** Begin Provided material **

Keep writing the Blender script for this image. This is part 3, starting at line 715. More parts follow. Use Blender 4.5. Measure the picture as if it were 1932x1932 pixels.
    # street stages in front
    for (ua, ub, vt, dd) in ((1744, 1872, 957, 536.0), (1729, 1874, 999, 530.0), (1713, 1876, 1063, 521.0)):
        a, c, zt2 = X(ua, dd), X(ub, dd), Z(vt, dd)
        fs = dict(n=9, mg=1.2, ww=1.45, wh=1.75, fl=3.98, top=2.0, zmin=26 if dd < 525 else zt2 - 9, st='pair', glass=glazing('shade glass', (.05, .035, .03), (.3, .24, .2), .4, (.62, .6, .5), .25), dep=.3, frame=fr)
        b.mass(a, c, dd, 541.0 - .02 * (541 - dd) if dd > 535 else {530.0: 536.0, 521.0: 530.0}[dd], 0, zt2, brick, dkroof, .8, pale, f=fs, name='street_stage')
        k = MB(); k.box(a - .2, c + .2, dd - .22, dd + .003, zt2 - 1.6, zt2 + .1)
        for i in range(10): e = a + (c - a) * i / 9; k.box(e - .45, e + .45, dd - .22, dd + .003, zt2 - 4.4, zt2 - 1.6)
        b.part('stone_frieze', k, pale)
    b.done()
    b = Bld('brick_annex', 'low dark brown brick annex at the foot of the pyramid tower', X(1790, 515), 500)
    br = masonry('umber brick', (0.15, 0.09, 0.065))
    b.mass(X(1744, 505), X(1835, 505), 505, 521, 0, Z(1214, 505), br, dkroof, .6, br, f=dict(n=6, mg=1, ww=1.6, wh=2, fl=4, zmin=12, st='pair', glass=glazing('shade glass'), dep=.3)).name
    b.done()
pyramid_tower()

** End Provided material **

Written task
Extract, word for word, each line of the listing above.

Exercise answer
Keep writing the Blender script for this image. This is part 3, starting at line 715. More parts follow. Use Blender 4.5. Measure the picture as if it were 1932x1932 pixels.
    # street stages in front
    for (ua, ub, vt, dd) in ((1744, 1872, 957, 536.0), (1729, 1874, 999, 530.0), (1713, 1876, 1063, 521.0)):
        a, c, zt2 = X(ua, dd), X(ub, dd), Z(vt, dd)
        fs = dict(n=9, mg=1.2, ww=1.45, wh=1.75, fl=3.98, top=2.0, zmin=26 if dd < 525 else zt2 - 9, st='pair', glass=glazing('shade glass', (.05, .035, .03), (.3, .24, .2), .4, (.62, .6, .5), .25), dep=.3, frame=fr)
        b.mass(a, c, dd, 541.0 - .02 * (541 - dd) if dd > 535 else {530.0: 536.0, 521.0: 530.0}[dd], 0, zt2, brick, dkroof, .8, pale, f=fs, name='street_stage')
        k = MB(); k.box(a - .2, c + .2, dd - .22, dd + .003, zt2 - 1.6, zt2 + .1)
        for i in range(10): e = a + (c - a) * i / 9; k.box(e - .45, e + .45, dd - .22, dd + .003, zt2 - 4.4, zt2 - 1.6)
        b.part('stone_frieze', k, pale)
    b.done()
    b = Bld('brick_annex', 'low dark brown brick annex at the foot of the pyramid tower', X(1790, 515), 500)
    br = masonry('umber brick', (0.15, 0.09, 0.065))
    b.mass(X(1744, 505), X(1835, 505), 505, 521, 0, Z(1214, 505), br, dkroof, .6, br, f=dict(n=6, mg=1, ww=1.6, wh=2, fl=4, zmin=12, st='pair', glass=glazing('shade glass'), dep=.3)).name
    b.done()
pyramid_tower()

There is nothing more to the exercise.